Ablation studies confirm the contribution of each architectural choice. Removal of segmentation reduces average success to 94.5%, absence of task conditioners drops it to 96.2%, and replacing sparse keypose diffusion with dense prediction degrades performance to 93.5%. The design, combining affordance supervision, isolated task encoders, and keypose diffusion, is empirically substantiated as critical for robust policy learning in highly randomized environments (Zhao et al., 24 Jun 2025, Chen et al., 29 Jun 2025).

6. Application Scope, Limitations, and Future Directions

AnchorDP3 is validated across 12 dual-arm simulation tasks ranging from rigid-body placement and stacking to visuo-tactile deformable sorting. Success rates average 98.7% under heavy visual and physical randomization. It achieves robust dual-arm coordination by synchronizing both arms at each keypose, with subsequent keyposes re-predicted as needed for drift correction.

Notable limitations include reliance on simulator-derived affordance masks (necessitating future work in real-world affordance prediction), lack of tactile feedback integration at inference, and reduced applicability in highly dynamic (non-quasi-static) tasks such as cloth folding.

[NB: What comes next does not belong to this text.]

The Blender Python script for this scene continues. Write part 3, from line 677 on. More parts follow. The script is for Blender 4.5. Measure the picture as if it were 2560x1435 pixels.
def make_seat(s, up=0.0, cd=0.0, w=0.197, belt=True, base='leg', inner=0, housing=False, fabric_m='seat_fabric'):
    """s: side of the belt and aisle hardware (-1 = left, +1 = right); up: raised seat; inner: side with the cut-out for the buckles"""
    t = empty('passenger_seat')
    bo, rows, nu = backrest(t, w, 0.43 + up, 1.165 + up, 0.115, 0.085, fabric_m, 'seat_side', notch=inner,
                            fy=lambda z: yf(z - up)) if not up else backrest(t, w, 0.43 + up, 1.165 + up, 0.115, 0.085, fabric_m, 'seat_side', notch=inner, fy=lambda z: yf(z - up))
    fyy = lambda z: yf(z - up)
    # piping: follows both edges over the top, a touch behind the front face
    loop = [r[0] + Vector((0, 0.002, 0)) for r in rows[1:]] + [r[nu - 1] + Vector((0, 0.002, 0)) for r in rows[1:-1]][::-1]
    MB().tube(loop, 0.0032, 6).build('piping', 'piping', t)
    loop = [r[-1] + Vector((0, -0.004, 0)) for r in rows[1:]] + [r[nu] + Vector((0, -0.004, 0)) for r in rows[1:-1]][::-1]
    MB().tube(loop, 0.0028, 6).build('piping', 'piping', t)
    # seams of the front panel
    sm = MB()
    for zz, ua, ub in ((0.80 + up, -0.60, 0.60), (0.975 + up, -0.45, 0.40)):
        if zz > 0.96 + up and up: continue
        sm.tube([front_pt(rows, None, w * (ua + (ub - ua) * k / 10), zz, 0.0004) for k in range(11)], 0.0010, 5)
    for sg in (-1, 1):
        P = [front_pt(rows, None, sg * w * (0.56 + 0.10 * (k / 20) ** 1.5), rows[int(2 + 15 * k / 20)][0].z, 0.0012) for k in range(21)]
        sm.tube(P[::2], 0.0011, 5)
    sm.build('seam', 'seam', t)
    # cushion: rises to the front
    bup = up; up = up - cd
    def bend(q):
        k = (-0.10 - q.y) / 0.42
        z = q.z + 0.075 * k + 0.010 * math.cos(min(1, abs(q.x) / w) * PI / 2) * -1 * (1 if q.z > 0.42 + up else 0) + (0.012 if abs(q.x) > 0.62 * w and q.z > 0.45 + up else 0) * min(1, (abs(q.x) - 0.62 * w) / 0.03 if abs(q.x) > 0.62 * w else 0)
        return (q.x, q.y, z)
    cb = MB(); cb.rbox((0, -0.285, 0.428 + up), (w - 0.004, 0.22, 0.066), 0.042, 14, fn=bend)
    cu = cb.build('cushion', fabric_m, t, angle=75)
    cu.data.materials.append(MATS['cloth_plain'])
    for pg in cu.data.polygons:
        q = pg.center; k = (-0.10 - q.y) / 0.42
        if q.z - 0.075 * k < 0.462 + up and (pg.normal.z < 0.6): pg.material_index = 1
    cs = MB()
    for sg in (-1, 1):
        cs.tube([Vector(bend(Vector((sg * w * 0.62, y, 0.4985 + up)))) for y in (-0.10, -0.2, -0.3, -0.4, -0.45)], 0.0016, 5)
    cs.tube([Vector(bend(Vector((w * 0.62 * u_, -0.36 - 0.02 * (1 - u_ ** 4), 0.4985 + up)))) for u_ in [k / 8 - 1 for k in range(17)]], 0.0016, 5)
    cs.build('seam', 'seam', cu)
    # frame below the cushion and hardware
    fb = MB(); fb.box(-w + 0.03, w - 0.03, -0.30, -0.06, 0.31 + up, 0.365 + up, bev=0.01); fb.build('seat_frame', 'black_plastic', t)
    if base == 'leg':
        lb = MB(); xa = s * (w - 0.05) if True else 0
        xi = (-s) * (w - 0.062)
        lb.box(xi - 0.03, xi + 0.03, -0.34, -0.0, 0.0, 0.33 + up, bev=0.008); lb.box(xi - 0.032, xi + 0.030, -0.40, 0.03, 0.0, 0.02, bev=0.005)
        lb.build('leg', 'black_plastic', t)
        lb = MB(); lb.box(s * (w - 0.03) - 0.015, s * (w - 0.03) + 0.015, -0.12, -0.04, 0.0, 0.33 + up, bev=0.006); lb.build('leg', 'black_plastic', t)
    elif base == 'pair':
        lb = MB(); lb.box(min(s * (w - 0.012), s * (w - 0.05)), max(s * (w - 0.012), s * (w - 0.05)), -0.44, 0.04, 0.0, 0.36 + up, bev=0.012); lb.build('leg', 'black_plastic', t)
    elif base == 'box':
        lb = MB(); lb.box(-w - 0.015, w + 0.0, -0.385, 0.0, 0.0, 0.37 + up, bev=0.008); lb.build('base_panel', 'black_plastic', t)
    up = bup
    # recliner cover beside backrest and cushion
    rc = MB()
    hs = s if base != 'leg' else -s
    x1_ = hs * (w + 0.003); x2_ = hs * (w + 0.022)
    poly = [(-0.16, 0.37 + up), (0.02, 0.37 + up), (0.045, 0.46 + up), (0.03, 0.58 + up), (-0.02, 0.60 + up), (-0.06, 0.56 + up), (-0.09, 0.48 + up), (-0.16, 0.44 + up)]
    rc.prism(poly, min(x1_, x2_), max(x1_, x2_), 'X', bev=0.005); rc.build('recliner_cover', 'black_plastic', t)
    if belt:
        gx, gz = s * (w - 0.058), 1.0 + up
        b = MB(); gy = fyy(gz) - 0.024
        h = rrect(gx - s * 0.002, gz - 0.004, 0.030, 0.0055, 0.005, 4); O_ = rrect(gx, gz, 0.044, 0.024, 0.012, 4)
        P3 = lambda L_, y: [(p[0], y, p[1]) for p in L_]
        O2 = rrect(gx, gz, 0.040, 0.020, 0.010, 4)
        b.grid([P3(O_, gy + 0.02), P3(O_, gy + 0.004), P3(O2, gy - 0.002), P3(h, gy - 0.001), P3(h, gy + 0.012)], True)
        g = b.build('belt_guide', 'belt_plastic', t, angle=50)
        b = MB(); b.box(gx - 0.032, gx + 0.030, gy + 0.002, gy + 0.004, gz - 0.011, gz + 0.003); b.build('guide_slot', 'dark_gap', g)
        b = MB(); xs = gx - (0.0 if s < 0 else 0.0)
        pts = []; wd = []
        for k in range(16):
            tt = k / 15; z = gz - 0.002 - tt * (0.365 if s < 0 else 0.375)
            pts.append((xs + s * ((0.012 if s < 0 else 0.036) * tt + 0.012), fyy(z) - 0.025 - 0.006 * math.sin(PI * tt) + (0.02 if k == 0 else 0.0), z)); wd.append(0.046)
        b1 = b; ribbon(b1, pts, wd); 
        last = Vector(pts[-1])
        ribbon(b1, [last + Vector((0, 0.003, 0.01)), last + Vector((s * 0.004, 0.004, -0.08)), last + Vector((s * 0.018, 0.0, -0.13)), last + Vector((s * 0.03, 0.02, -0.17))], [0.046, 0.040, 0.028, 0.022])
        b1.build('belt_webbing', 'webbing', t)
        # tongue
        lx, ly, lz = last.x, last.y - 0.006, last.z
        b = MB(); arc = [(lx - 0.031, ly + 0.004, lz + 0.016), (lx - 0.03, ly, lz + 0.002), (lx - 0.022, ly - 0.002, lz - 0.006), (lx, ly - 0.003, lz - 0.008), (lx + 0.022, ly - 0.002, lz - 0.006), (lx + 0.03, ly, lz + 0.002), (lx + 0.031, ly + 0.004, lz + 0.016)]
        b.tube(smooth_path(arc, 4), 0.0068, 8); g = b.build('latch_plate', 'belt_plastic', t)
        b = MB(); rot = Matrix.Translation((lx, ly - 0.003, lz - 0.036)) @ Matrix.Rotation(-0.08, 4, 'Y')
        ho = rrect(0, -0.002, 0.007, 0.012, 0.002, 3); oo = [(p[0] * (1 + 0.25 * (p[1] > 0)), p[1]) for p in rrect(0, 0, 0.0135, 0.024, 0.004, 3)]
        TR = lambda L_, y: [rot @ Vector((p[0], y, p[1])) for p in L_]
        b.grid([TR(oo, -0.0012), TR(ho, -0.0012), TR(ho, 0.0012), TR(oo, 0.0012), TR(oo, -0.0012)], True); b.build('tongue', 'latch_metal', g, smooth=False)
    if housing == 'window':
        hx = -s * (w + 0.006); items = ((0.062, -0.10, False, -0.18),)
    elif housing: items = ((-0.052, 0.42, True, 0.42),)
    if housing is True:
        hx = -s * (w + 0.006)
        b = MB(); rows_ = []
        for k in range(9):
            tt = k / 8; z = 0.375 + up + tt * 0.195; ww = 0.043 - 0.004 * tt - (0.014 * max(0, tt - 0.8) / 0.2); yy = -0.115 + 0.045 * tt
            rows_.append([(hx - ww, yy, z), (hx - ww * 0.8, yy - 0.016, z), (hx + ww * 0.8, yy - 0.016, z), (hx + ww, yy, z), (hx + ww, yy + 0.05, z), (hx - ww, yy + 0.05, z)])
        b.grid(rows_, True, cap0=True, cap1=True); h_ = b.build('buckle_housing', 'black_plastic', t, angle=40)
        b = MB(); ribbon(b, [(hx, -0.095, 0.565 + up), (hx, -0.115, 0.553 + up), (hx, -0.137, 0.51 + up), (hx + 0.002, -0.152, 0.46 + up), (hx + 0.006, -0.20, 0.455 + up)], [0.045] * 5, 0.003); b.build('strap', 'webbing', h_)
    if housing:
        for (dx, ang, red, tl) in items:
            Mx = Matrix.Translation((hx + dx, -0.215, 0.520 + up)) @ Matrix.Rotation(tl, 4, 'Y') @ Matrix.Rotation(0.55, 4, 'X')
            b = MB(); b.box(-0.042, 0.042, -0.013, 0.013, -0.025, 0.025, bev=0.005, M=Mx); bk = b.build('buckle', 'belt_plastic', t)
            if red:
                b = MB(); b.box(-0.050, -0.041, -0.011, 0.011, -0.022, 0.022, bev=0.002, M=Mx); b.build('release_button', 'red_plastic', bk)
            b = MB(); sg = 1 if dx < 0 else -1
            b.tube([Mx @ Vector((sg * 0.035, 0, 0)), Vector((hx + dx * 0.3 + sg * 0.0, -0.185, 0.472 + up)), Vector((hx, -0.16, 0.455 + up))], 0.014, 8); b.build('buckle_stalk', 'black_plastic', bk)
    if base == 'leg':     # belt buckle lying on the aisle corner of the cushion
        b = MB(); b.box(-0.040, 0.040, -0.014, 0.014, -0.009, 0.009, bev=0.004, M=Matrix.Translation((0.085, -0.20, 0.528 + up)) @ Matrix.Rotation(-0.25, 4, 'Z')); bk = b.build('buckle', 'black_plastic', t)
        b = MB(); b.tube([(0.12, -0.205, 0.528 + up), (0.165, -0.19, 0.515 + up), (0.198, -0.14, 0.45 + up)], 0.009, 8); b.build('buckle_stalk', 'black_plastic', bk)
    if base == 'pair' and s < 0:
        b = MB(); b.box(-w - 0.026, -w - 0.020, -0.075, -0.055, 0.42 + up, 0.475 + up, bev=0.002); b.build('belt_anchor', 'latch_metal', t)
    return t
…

Future avenues include real-time affordance learning, end-to-end tactile-to-action policy optimization, hierarchical chaining of keypose planners for long-horizon tasks, and integration with large-scale vision-language-action models for zero-shot generalization from language instructions (Zhao et al., 24 Jun 2025, Chen et al., 29 Jun 2025).

7. Significance in Robotic Manipulation Research

AnchorDP3 demonstrates that sparse, affordance-anchored action planning, combined with diffusion modeling and modular task conditioning, enables high performance in generalizable robotic policies for dual-arm systems. Its principled use of simulator supervision for segmentation, architectural isolation of task features, and focus on key geometric action anchors represents a validated paradigm for scaling robotic manipulation to diverse, cluttered, and unstructured environments without reliance on dense human demonstration data (Zhao et al., 24 Jun 2025, Chen et al., 29 Jun 2025).